Plusieurs études prouvent que les petites salles de spectacles sont créés et administrées, dans leur très grande majorité, par des artistes professionnels ou amateurs, voire de simples mélomanes, n'ayant jamais été formés spécialement aux rouages de la gestion culturelle. A l'heure où d'aucuns mettent en doute l'intérêt de certaines filières littéraires ou artistiques – au regard des cursus plus professionnalisants de management ou de communication qui proposeraient un enseignement plus pragmatique (en d'autres termes "plus utile") – ne pourrions-nous pas supposer que la connaissance d'un répertoire, la maîtrise d'une pratique artistique sont encore plus indispensables pour l'organisation d'un événement culturel ?

Loin de nous l'idée de fustiger à notre tour les formations de gestion, mais n'y a-t-il pas une certaine injustice à vouloir considérer que la culture, la connaissance approfondie des oeuvres, l'apprentissage d'une pratique artistique, constituent des acquis largement insuffisants pour élaborer une programmation, encadrer des interprètes et assumer une direction artistique ou même administrative ? La gestion culturelle n'implique-t-elle pas un certain charisme – capable de susciter l'estime des musiciens ou des comédiens que l'on croise – davantage le fruit d'une réelle connaissance de l'art ? Un agrégé de lettres serait-il réellement un moins bon directeur de festival de poésie, qu'un diplômé en master de communication ?

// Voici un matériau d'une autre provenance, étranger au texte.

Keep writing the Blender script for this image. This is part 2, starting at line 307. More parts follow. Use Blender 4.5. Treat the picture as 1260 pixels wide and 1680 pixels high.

Il serait dommage de devoir absolument opposer deux formations pourtant relativement complémentaires : l’une donnant accès aux œuvres et à la pratique artistique (soupçonnée de fabriquer des chômeurs), l’autre s’inscrivant dans une optique professionnelle (même si le choix de l’école de commerce ou de la communication se résume pour certains à celui de l’épice ou du boniment). C’est bien là tout l’enjeu de la réflexion entamée depuis quelques années autour de la pertinence de certaines filières jugées « non rentables ». Encore une fois, nous avons montré plus haut que la passion pour un répertoire, qui anime l’étudiant de musique, constitue le vrai moteur capable de fournir plus tard toute l’énergie nécessaire à la création d’une salle de spectacles ou d’un festival. Cette activité, qui durant les premières années, ne peut généralement pas prétendre à l’obtention de subventions importantes et à une rentabilité financière, s’apparente davantage à un sacerdoce de la part de ces « fous et allumés de musique », et rebute souvent le jeune professionnel de la gestion culturelle qui, avec son bac + 5 et son diplôme en poche, souhaiterait, tant qu’à faire, ne pas « travailler à l’œil » durant ces trois premières années.

Tout le problème réside dans le fait que le renoncement à une carrière d’interprète, après de nombreuses années d’étude et de pratique musicale au conservatoire et à l‘université, est trop souvent perçu comme un échec professionnel. Pourtant, ces musiciens - puisque l’on reste toujours un "musicien" (que l’on vive ou pas de son métier) - s’orientent parfois vers ces mêmes filières de gestion et de communication, et c’est justement leur réelle connaissance de l’art musical qui rendra leur action et leurs projets pertinents.